The day Emily overdosed, Kennecke had been interviewing women whose children had died from opioid-involved overdoses.

“I got a frantic call from her dad, saying, ‘I think Emily’s O.D. You need to get over here right now,’ ” she said solemnly to viewers of KELO. “I can’t even describe to you what it’s like to hear those words.”

In the months before Emily’s death, Kennecke tells PEOPLE she saw signs that something was very wrong, and in hindsight, thinks the drug abuse may have gone on for a year.

Kennecke’s beautiful, eldest daughter — an accomplished artist and gymnast with stunning good looks — was losing weight. Her eyes had become a bit sunken. She seemed like she was on something. Always close to her family, Emily started to miss important family events.

“Completely shocked, we were all shocked,” says Kennecke. “I feel like people think it happens to someone in a dark alley.”

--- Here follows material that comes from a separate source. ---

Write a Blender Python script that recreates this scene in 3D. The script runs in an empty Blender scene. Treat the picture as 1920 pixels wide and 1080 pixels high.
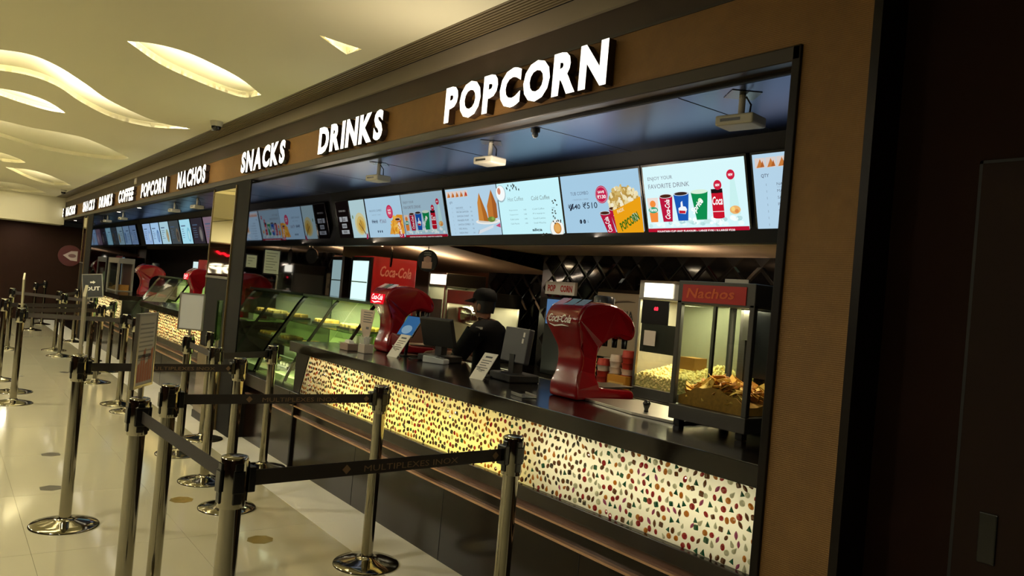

“My daughter had the world at her feet, she had everything going for her, every opportunity and every privilege in life,” she continues. “It can happen to anybody.”

She also confronted Emily about drug use. “She denied it,” says Kennecke, “that’s what addicts do, they deny it.”

On Saturday, May 12, Kennecke and other family members met with the interventionist. The next day was Mother’s Day, and Emily — who was not living at home at the time — came to brunch. Her last words to her mother were “I love you.”

“She died that Wednesday, we were going to check her into a treatment center, insurance had gone through,” Kennecke says. “I never got the chance to get her there.”

Kennecke says it was an ordeal to get Emily the help she needed while at the same time trying to keep her close.

“There’s a big hole in our family,” Kennecke says.”My kids and my husband are the reason for me going on. What do I do with this loss? Do I let it destroy me? Or do I turn it into a call to action?”